We learn something every day, and lots of times it’s that what we learned the day before was wrong. —Bill Vaughan

Τετάρτη 8 Σεπτεμβρίου 2010

Making a Market for Pollution

What does it take to trade in a commodity that cannot be seen or touched--and isn't even a commodity in the United States? First of three parts.

By David Biello and The Daily Climate 

NEW YORK—When convincing someone to trade in a commodity that cannot be seen or touched, it's best to hold their hand—even if only by telephone. Standing while talking helps, too, at least for broker Lenny Hochschild, who specializes in convincing everyone from agribusiness to electric utilities to buy and sell in a market that doesn't exist yet—a U.S. market for the right to emit carbon dioxide, the most ubiquitous greenhouse gas changing the global climate.
This is possibly the newest market in the world, a would-be global attempt to create a trade in the greenhouse gas emissions from any nation's fleet of cars, household refrigerators, electric power plants, factories, even farms. It's an attempt to peel back the smothering blanket of global warming by giving people a financial incentive to reduce emissions under an economic concept known as cap and trade.
The carbon desk Hochschild occupies is in the middle of five long rows of tables, buried under computer monitors, laptops and thick books of market arcana, that make up the trading floor at Evolution Markets, an "environmental" brokerage in White Plains, N.Y.
Hochschild got his trading start in more physical commodities: metals, specifically the so-called "base metals," such as copper.

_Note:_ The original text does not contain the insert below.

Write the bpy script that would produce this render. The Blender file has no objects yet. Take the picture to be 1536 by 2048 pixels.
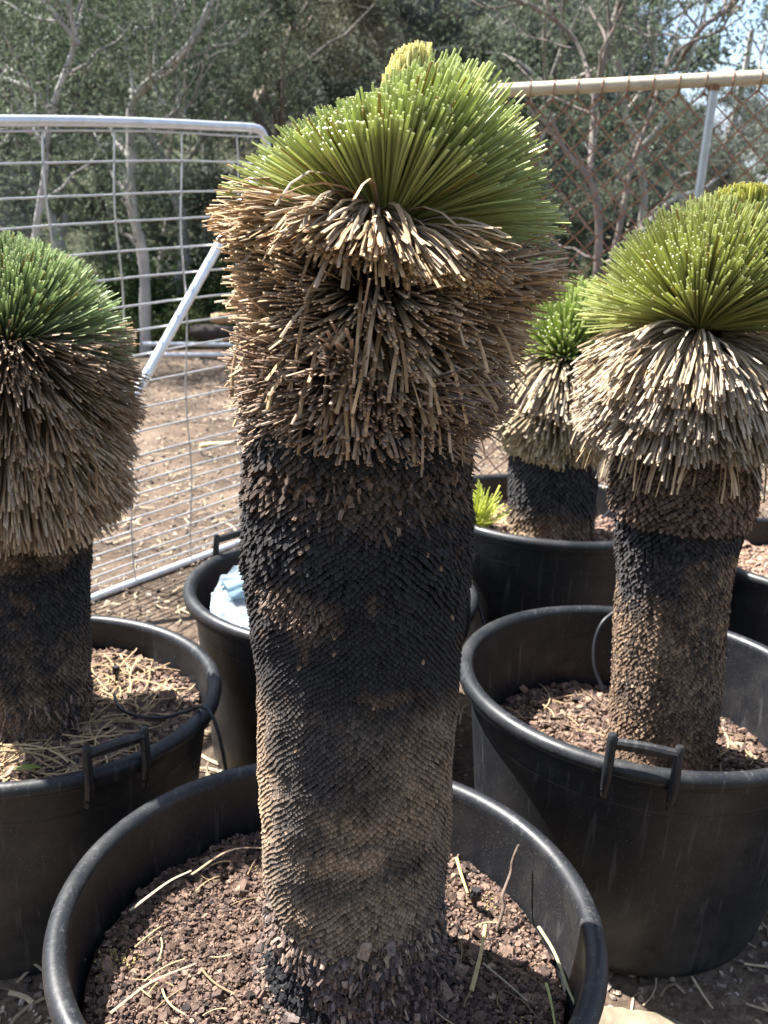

Of course, copper is the primary metal used around the world to move electricity and that's a route Hochschild followed as well, moving into energy products and, then, in 2003, starting to trade renewable energy credits—another government run market in chits that show a given electric utility has produced or bought a sufficient amount of electricity from renewable resources, such as the sun or wind, to meet a mandate.
The trading of any commodity—whether wheat, pork bellies or renewable energy credits—is essentially the same, but it helps to have an understanding of the reality behind the abstract: the color-coded blinking numbers on a broker's multiple computer screens that reflect current prices in a spread of different regional carbon markets, like the European Carbon Exchange. As a result, many emissions brokers are former traders of the commodities important to the industries that emit CO2—whether metals or coal, oil, and natural gas. After all, the use of those commodities gives rise to the carbon commodity—an emissions allowance—in the same way that burning coal releases CO2.
But Hochschild didn't move to the carbon market to save the world. "It's a market that's growing," he said. "It's a market that's doing what needs to be done and allows me to earn a decent living." In fact, the low volume, high margin market is responsible for 25 percent of Evolution's global revenue, according to spokesman Evan Ard.
The effort to create a national market for such CO2 emissions received a serious blow when the U.S. Senate abandoned the effort to pass a climate bill this summer. But worldwide markets are growing, and brokerage houses see potential despite the domestic setback: Worldwide, emissions trading was a $144 billion market in 2009, according to the World Bank, and 2010 figures to be even higher. Regional markets are spreading, notably on the West and East coasts of the United States. Europe's cap-and-trade system, the largest emissions trading scheme in the world and a pillar of the European Union's climate policy, has been up and running since 2005.
To be a broker like Hochschild is to collect a commission—and to convince two companies or, really, two people to exchange something in return for a fee. In Evolution's case they collect at least 3.5 percent of any deal, plus various fees. But what are the parties actually trading? In the case of the carbon market, it's the right to pollute the atmosphere with greenhouse gases.
Here's how it works: first the government sets a cap, or an overall limit on the amount of greenhouse gas pollution permitted. Then the government awards or sells permits to emit said pollution. Those companies that can reduce emissions below the assigned amount can then sell the excess to other companies struggling to meet the cap—this is the trade portion of the name.